The multifaceted plot twists unexpectedly like a piece of modern sculpture and held me in suspense right to the end.
“The Art of Deception” by Elizabeth Ironside pp. 379
Elizabeth Ironside has written a modern English crime novel—one might even call it post-modern. Written with a contemporary persona, Ironside’s characters demonstrate considerable confusion about values and operate in the fuzzy grey region of the truth. Rather than a clear-cut plot matching the criminal against a smart but distant detective, Ironside has fashioned a complex plot that positions her protagonist, art historian Nicholas Ochterlonie as investigator and victim, and convicted perpetrator of the crime. Circumventing the usual narrative arc, the author starts with what appears to be the novel’s conclusion—that fact alone should have been a sufficient clue for me to know that this story is not your standard detective novel. A distinctive read both entertaining and thought provoking.
“Dissolution” by C.J. Sansom pp. 387
The author of “Dissolution,” C.J. Sansom holds a Ph.D. in history and it shows. This historical crime novel is set in 1537, the England of King Henry VIII, Thomas Cromwell, and religious strife. Sansom’s lawyer/detective, Matthew Shardlake, is sent to investigate a particularly vicious murder in a monastery and shows vividly that desire, hate, envy, and pride remain a constant part of the human condition,. The author’s protagonist, remarkably like his 20th century English colleagues, untangles this serpentine web relying upon his intimate knowledge of the human condition and unique ability to discern opaque connections, often relationships between minuscule and unrelated details—the stuff of a prepared and imaginative mind.

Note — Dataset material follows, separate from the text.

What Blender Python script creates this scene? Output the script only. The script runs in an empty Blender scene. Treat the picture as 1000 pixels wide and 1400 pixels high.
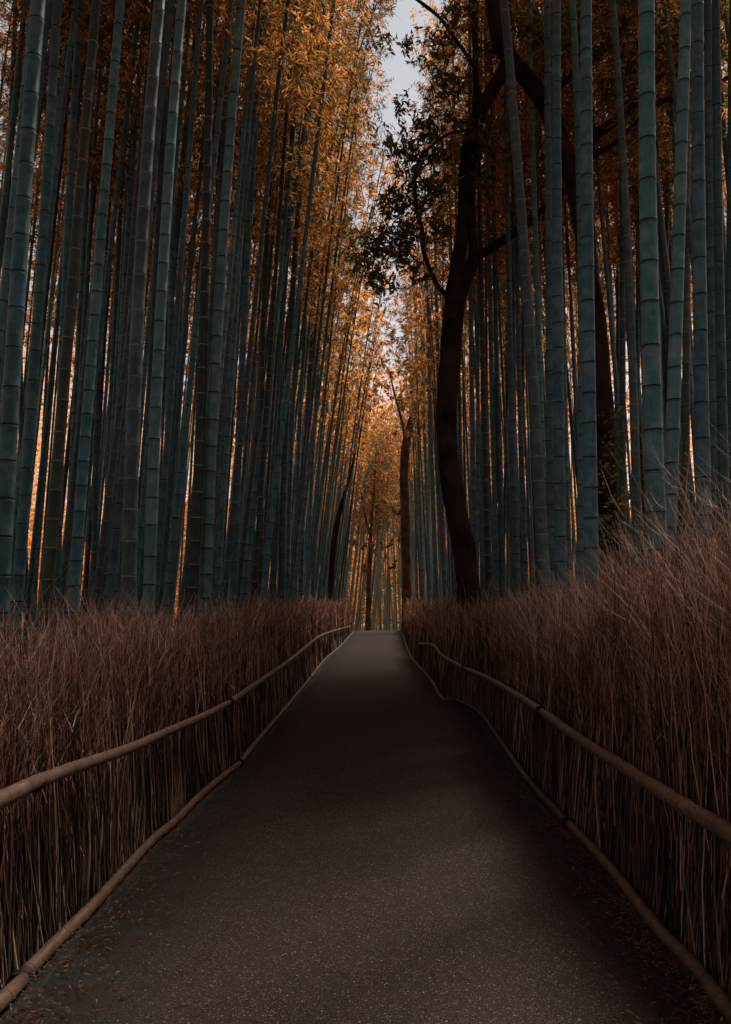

What makes “Dissolution” a special treat is the excellent historical writing. In the manner of Alan Furst’s detailed and accurate descriptions of Eastern Europe in his World War II spy novels, Sansom’s historical expertise provides beautiful images, prose portraits of life for 16th century English commoners. Rather than concentrating upon the King Henry’s sex life or the theological machinations of the church doctors, Sansom’s details and descriptions gives the reader the sight and smells of 16th century life, for what it might have felt like in those combustible and violent last years of Henry’s struggle for an heir and independence from Rome.
Three great reads—take a break, you deserve to get away and develop a, “taste for murder,” English style.